Paul talks about this issue -- avoiding the flesh (sinful desires) but not ignoring good physical desires -- in his letters. Paul exhorted people to avoid sexual immorality but also encouraged married couples to have sex. Sinful things are sinful because they misuse God’s original design, not because they involve physical actions.
One reason Jesus was so radical to 1st-century Jewish leaders was he freely did physical things without viewing all of them as inherently evil. Jesus drank alcohol, had serious conversations with sinful people, washed people’s feet -- all without actually sinning.
Living in the world was not a problem from Jesus's perspective. It was making a choice to live for the world (or "being of it") that was a problem.
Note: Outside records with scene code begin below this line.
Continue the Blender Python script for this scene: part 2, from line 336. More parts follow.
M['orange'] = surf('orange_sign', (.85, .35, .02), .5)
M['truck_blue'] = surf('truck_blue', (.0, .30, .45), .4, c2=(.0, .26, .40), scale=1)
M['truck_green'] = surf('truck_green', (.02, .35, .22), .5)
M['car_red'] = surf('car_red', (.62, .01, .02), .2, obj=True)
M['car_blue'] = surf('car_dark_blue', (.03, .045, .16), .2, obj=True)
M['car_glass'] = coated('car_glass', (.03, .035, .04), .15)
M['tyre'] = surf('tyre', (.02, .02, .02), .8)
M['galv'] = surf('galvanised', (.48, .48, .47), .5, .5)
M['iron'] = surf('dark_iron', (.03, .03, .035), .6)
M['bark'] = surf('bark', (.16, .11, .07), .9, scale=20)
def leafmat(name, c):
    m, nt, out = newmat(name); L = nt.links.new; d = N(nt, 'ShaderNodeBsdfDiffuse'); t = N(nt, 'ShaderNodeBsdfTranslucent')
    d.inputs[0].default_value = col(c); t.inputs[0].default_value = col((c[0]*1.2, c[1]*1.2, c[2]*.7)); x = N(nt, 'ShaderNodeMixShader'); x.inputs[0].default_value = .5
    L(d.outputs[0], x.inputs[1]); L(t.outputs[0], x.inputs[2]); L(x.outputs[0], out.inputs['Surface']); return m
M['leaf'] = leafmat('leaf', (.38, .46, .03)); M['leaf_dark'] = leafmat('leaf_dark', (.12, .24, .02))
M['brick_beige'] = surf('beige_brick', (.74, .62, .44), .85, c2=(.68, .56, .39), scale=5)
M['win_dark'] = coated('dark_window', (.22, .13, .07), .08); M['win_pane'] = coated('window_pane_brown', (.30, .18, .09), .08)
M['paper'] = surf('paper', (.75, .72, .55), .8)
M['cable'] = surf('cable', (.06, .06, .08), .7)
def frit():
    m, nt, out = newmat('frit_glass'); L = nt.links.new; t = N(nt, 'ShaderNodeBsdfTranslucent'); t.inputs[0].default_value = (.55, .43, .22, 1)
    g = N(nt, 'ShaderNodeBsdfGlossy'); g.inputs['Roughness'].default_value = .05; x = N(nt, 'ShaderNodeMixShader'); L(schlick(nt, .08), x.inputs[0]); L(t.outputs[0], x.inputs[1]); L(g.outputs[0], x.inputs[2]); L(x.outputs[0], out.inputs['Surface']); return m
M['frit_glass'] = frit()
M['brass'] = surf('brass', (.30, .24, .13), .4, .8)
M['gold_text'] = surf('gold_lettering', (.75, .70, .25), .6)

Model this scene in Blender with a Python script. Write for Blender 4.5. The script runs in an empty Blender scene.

Therefore, proactively living in the physical world is acceptable under Christianity.
Not only that, being in the world but not of the world requires that Christians go out into the physical world and build connections with secular people so they can share the Gospel.
Since many secular people don’t understand or care for religious terminology, sharing the Gospel often requires using non-religious terminology to explain Christian truth.
In light of all these facts, artwork that subtly talks about Christian ideas or does so within a mainstream context is perfectly acceptable to God. Such artwork may seem radical, even uncomfortable if it wrestles with hard spiritual truths. But this artwork is still important and needs to be encouraged as much as overtly Christian artwork.